▶ **What is required**
Only the lines from the start of the data to the line containing "bg.inputs[1].default_value = 0.15", both included, should be output, exactly and without pictures.

##### Dataset content #####

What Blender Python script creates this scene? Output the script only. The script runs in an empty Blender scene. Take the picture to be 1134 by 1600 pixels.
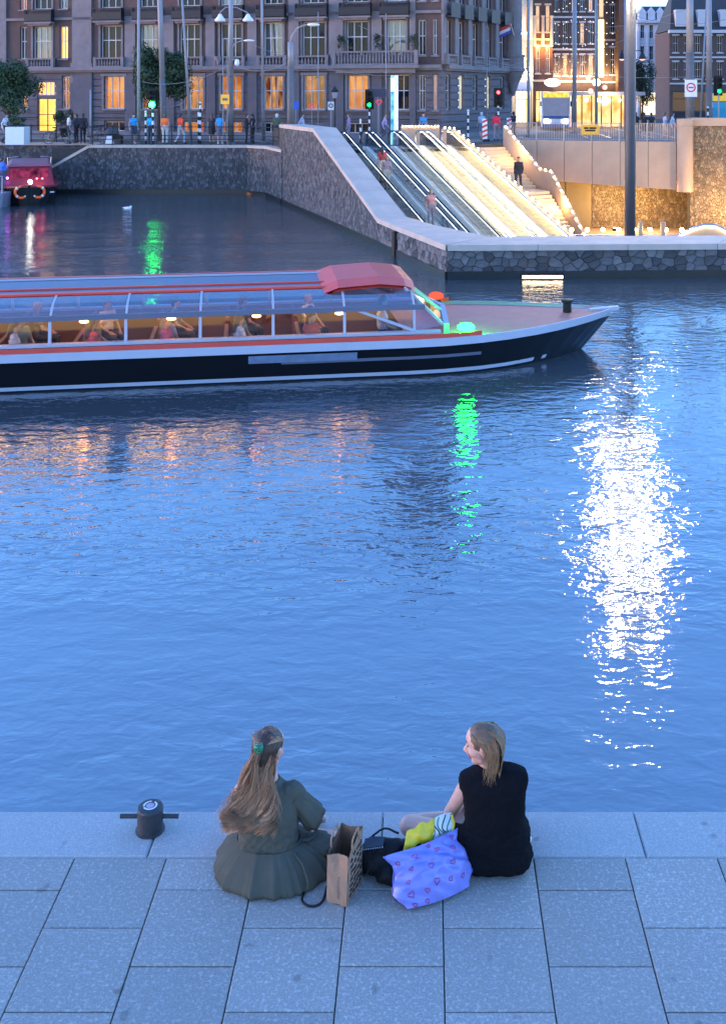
import bpy, bmesh, math, random
import numpy as np
from mathutils import Vector, Matrix

random.seed(7)
S = bpy.context.scene
COL = S.collection
PI = math.pi

# ------------------------------------------------------------------ camera, sky, light
F, CX, CY, H = 1700.0, 665.0, 150.0, 4.3      # focal length in photo pixels, vanishing point, eye height
cam = bpy.data.cameras.new('camera')
camo = bpy.data.objects.new('camera', cam)
COL.objects.link(camo)
camo.location = (0, 0, H)
camo.rotation_euler = (PI / 2, 0, 0)
cam.sensor_fit = 'AUTO'
cam.sensor_width = 36
cam.lens = 36 * F / 1600
cam.shift_x = -(CX - 567) / 1600
cam.shift_y = -(800 - CY) / 1600
cam.clip_start = 0.1
cam.clip_end = 2000
S.camera = camo

w = bpy.data.worlds.new('World')
S.world = w
w.use_nodes = True
wn, wl = w.node_tree.nodes, w.node_tree.links
bg = wn['Background']
sky = wn.new('ShaderNodeTexSky')
sky.sky_type = 'NISHITA'
sky.sun_disc = False
SUN_EL, SUN_AZ = math.radians(4), math.radians(265)
sky.sun_elevation = SUN_EL
sky.sun_rotation = SUN_AZ
sky.air_density = 1.0
sky.dust_density = 0.3
sky.ozone_density = 4.0
tint = wn.new('ShaderNodeMix')
tint.data_type = 'RGBA'
tint.blend_type = 'MULTIPLY'
tint.inputs[0].default_value = 1.0
tint.inputs[7].default_value = (1.22, 1.01, 1.15, 1)
wl.new(sky.outputs[0], tint.inputs[6])
wl.new(tint.outputs[2], bg.inputs[0])
bg.inputs[1].default_value = 0.15

sun = bpy.data.lights.new('sun', 'SUN')
sun.energy = 0.02
sun.angle = math.radians(40)
sun.color = (1.0, 0.93, 0.86)
suno = bpy.data.objects.new('sun', sun)
COL.objects.link(suno)
suno.location = (0, -10, 30)
suno.rotation_euler = (PI / 2 - SUN_EL - math.radians(6), 0, PI - SUN_AZ)

S.view_settings.view_transform = 'Standard'
S.view_settings.look = 'None'
S.view_settings.exposure = 3.5            # long dusk exposure
LK = 1 / 11.0                               # lamp levels below are written for a picture exposed at 0
S.view_settings.gamma = 1.0
S.render.engine = 'CYCLES'
S.cycles.use_denoising = True
S.cycles.max_bounces = 6
S.cycles.diffuse_bounces = 2
S.cycles.glossy_bounces = 3
S.cycles.transmission_bounces = 4
S.cycles.transparent_max_bounces = 12
S.cycles.sample_clamp_indirect = 6
S.cycles.sample_clamp_direct = 0

# ------------------------------------------------------------------ helpers
def W(px, py, Y):
    return Vector(((px - CX) * Y / F, Y, H - (py - CY) * Y / F))
def GX(px, Y):
    return (px - CX) * Y / F
def GZ(py, Y):
    return H - (py - CY) * Y / F

WL = {}
def reg(o, parent, world):
    world = Vector(world)
    WL[o.name] = world
    if parent is not None:
        o.parent = parent
        o.location = world - WL[parent.name]
    else:
        o.location = world
    return o

def tag(o, label=None, cat=None, group=None, kind=None):
    if label: o['label'] = label
    if cat: o['category'] = cat
    if group: o['group'] = group
    if kind: o['kind'] = kind
    return o

def empty(name, loc, label=None, cat=None, group=None):
    o = bpy.data.objects.new(name, None)
    o.empty_display_size = 0.2
    COL.objects.link(o)
    reg(o, None, loc)
    return tag(o, label, cat, group)

class MB:
    """collects faces in world space; build() links ONE mesh object"""
    def __init__(s):
        s.v = []; s.f = []; s.m = []; s.cm = 0
    def add(s, vs, fs):
        b = len(s.v)
        s.v += [tuple(p) for p in vs]
        s.f += [tuple(i + b for i in f) for f in fs]
        s.m += [s.cm] * len(fs)
        return s
    def box(s, x0, x1, y0, y1, z0, z1):
        return s.add([(x0,y0,z0),(x1,y0,z0),(x1,y1,z0),(x0,y1,z0),(x0,y0,z1),(x1,y0,z1),(x1,y1,z1),(x0,y1,z1)],
                     [(3,2,1,0),(4,5,6,7),(0,1,5,4),(1,2,6,5),(2,3,7,6),(3,0,4,7)])
    def hexa(s, p):       # 8 points, bottom ring then top ring
        return s.add(p, [(3,2,1,0),(4,5,6,7),(0,1,5,4),(1,2,6,5),(2,3,7,6),(3,0,4,7)])
    def cbox(s, x0, x1, y0, y1, z0, z1, c=0.01):   # box with chamfered top edge
        vs = [(x0,y0,z0),(x1,y0,z0),(x1,y1,z0),(x0,y1,z0),
              (x0,y0,z1-c),(x1,y0,z1-c),(x1,y1,z1-c),(x0,y1,z1-c),
              (x0+c,y0+c,z1),(x1-c,y0+c,z1),(x1-c,y1-c,z1),(x0+c,y1-c,z1)]
        fs = [(3,2,1,0),(8,9,10,11)]
        for a in range(4):
            b = (a + 1) % 4
            fs += [(a, b, b+4, a+4), (a+4, b+4, b+8, a+8)]
        return s.add(vs, fs)
    def bar(s, a, b, wd, ht, up=(0,0,1)):          # rectangular bar between points
        a, b = Vector(a), Vector(b)
        d = (b - a).normalized()
        r = d.cross(Vector(up))
        if r.length < 1e-4: r = d.cross(Vector((1,0,0)))
        r.normalize(); u = r.cross(d)
        r *= wd / 2; u *= ht / 2
        return s.add([a-r-u, a+r-u, a+r+u, a-r+u, b-r-u, b+r-u, b+r+u, b-r+u],
                     [(0,1,2,3),(7,6,5,4),(0,4,5,1),(1,5,6,2),(2,6,7,3),(3,7,4,0)])
    def tube(s, pts, r, n=8, cap=True):
        pts = [Vector(p) for p in pts]
        rs = r if isinstance(r, (list, tuple)) else [r] * len(pts)
        vs, fs = [], []
        pr = None
        for i, p in enumerate(pts):
            t = (pts[min(i+1, len(pts)-1)] - pts[max(i-1, 0)])
            t = t.normalized() if t.length > 1e-9 else Vector((0,0,1))
            if pr is None:
                pr = t.cross(Vector((0,0,1)))
                if pr.length < 1e-3: pr = t.cross(Vector((0,1,0)))
            pr = pr - t * pr.dot(t)
            if pr.length < 1e-6: pr = t.cross(Vector((1,0,0)))
            pr.normalize()
            q = t.cross(pr)
            for k in range(n):
                a = 2*PI*k/n
                vs.append(p + (pr*math.cos(a) + q*math.sin(a)) * rs[i])
        for i in range(len(pts)-1):
            for k in range(n):
                fs.append((i*n+k, i*n+(k+1)%n, (i+1)*n+(k+1)%n, (i+1)*n+k))
        if cap:
            fs.append(tuple(reversed(range(n))))
            fs.append(tuple((len(pts)-1)*n + k for k in range(n)))
        return s.add(vs, fs)
    def lathe(s, c, prof, n=16, a0=0, a1=2*PI):
        c = Vector(c); vs, fs = [], []
        full = abs(a1 - a0 - 2*PI) < 1e-6
        m = n if full else n + 1
        for r, z in prof:
            for k in range(m):
                a = a0 + (a1-a0)*k/n
                vs.append((c.x + r*math.cos(a), c.y + r*math.sin(a), c.z + z))
        for i in range(len(prof)-1):
            for k in range(n):
                k2 = (k+1) % m
                fs.append((i*m+k, i*m+k2, (i+1)*m+k2, (i+1)*m+k))
        return s.add(vs, fs)
    def ball(s, c, r, n=8, m=6, sc=(1,1,1)):
        c = Vector(c); vs = [(c.x, c.y, c.z - r*sc[2])]; fs = []
        for i in range(1, m):
            t = -PI/2 + PI*i/m
            for k in range(n):
                a = 2*PI*k/n
                vs.append((c.x + r*sc[0]*math.cos(t)*math.cos(a), c.y + r*sc[1]*math.cos(t)*math.sin(a), c.z + r*sc[2]*math.sin(t)))
        vs.append((c.x, c.y, c.z + r*sc[2]))
        for k in range(n):
            fs.append((0, 1+(k+1)%n, 1+k))
            fs.append((len(vs)-1, 1+(m-2)*n+k, 1+(m-2)*n+(k+1)%n))
        for i in range(m-2):
            for k in range(n):
                fs.append((1+i*n+k, 1+i*n+(k+1)%n, 1+(i+1)*n+(k+1)%n, 1+(i+1)*n+k))
        return s.add(vs, fs)
    def poly(s, pts):
        return s.add(pts, [tuple(range(len(pts)))])
    def prism(s, pts, z0, z1):      # plan polygon (ccw), extruded
        n = len(pts)
        vs = [(p[0], p[1], z0) for p in pts] + [(p[0], p[1], z1) for p in pts]
        fs = [tuple(reversed(range(n))), tuple(range(n, 2*n))]
        fs += [(k, (k+1)%n, n+(k+1)%n, n+k) for k in range(n)]
        return s.add(vs, fs)
    def xf(s, fn):
        s.v = [tuple(fn(Vector(p))) for p in s.v]
        return s
    def build(s, name, mat, parent=None, smooth=False, org=None, fix=False):
        a = np.array(s.v, dtype=float)
        if org is None:
            lo, hi = a.min(0), a.max(0)
            org = (lo + hi) / 2
            if parent is None: org[2] = lo[2]
        org = np.array(org, dtype=float)
        me = bpy.data.meshes.new(name)
        me.from_pydata((a - org).tolist(), [], s.f)
        for m in (mat if isinstance(mat, (list, tuple)) else [mat]):
            me.materials.append(m)
        if any(s.m): me.polygons.foreach_set('material_index', s.m)
        if smooth:
            me.polygons.foreach_set('use_smooth', [True] * len(s.f))
        if fix:
            bm = bmesh.new(); bm.from_mesh(me)
            bmesh.ops.recalc_face_normals(bm, faces=bm.faces)
            bm.to_mesh(me); bm.free()
        me.update()
        o = bpy.data.objects.new(name, me)
        COL.objects.link(o)
        reg(o, parent, org)
        return o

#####

▶ **Task answer**
What Blender Python script creates this scene? Output the script only. The script runs in an empty Blender scene. Take the picture to be 1134 by 1600 pixels.
import bpy, bmesh, math, random
import numpy as np
from mathutils import Vector, Matrix

random.seed(7)
S = bpy.context.scene
COL = S.collection
PI = math.pi

# ------------------------------------------------------------------ camera, sky, light
F, CX, CY, H = 1700.0, 665.0, 150.0, 4.3      # focal length in photo pixels, vanishing point, eye height
cam = bpy.data.cameras.new('camera')
camo = bpy.data.objects.new('camera', cam)
COL.objects.link(camo)
camo.location = (0, 0, H)
camo.rotation_euler = (PI / 2, 0, 0)
cam.sensor_fit = 'AUTO'
cam.sensor_width = 36
cam.lens = 36 * F / 1600
cam.shift_x = -(CX - 567) / 1600
cam.shift_y = -(800 - CY) / 1600
cam.clip_start = 0.1
cam.clip_end = 2000
S.camera = camo

w = bpy.data.worlds.new('World')
S.world = w
w.use_nodes = True
wn, wl = w.node_tree.nodes, w.node_tree.links
bg = wn['Background']
sky = wn.new('ShaderNodeTexSky')
sky.sky_type = 'NISHITA'
sky.sun_disc = False
SUN_EL, SUN_AZ = math.radians(4), math.radians(265)
sky.sun_elevation = SUN_EL
sky.sun_rotation = SUN_AZ
sky.air_density = 1.0
sky.dust_density = 0.3
sky.ozone_density = 4.0
tint = wn.new('ShaderNodeMix')
tint.data_type = 'RGBA'
tint.blend_type = 'MULTIPLY'
tint.inputs[0].default_value = 1.0
tint.inputs[7].default_value = (1.22, 1.01, 1.15, 1)
wl.new(sky.outputs[0], tint.inputs[6])
wl.new(tint.outputs[2], bg.inputs[0])
bg.inputs[1].default_value = 0.15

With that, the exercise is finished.